Facebook’s announcement last week that it was creating a blockchain unit led by one of its most senior executives, David Marcus, is raising speculation among those in the blockchain world — because the social media company said little in public about what the group will be doing.
The Financial Times reported that those within the blockchain community have been studying Marcus’ resume to get clues to the direction the blockchain efforts could take at Facebook. Marcus had been in charge of Facebook Messenger for a period — and prior to that, was president of PayPal. He also sits on the board of Coinbase, the cryptocurrency exchange. Experts told the Financial Times that Facebook could be using blockchain to enable payments on the social network by developing its own cryptocurrency. Another option is that it could use the technology to improve privacy for its legions of users, providing them with a way to prove they are who they say they are. The paper noted that a potential threat to Facebook’s social media dominance is if a competitor builds a blockchain social media platform that rewards people for posting on it.
According to the report, Facebook’s motivation to embrace blockchain could be a competitive move to be ahead of any threat that comes from a rival. The company has been adept at quickly moving to kill the competition, whether it’s with Instagram or WhatsApp. In those two cases, it made purchases to bring them under its umbrella. It can’t buy blockchain, but it can create a unit to start working on it.

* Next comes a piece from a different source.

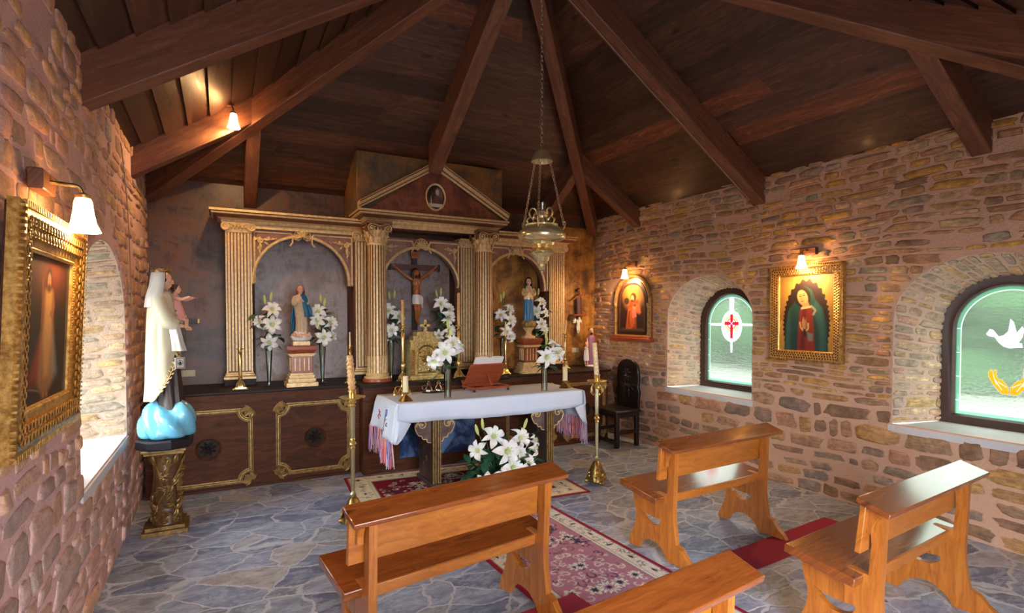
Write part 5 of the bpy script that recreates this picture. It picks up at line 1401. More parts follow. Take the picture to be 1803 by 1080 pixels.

Sheila Warren, head of blockchain at the World Economic Forum, told the FT it was smart of Facebook to start looking into blockchain. She said Facebook could develop a digital token to enable micropayments on the social media platform. That could, in turn, result in a slew of new applications. It could also provide more control over the data for its users, which would be welcome in the wake of its data scandal with now-defunct Cambridge Analytica. “One of the things blockchain is good at doing is creating trust where trust doesn’t exist,” Warren said in the report. For instance, the technology could be used to create contracts as to who can receive information over Facebook. “You set the permissions in such a way that if you say for cat videos, you can take all my data, but for music videos, you can only take my screen name, it is self-executed automatically,” Warren said. She noted it could also use blockchain to create a public key to match a user’s private information.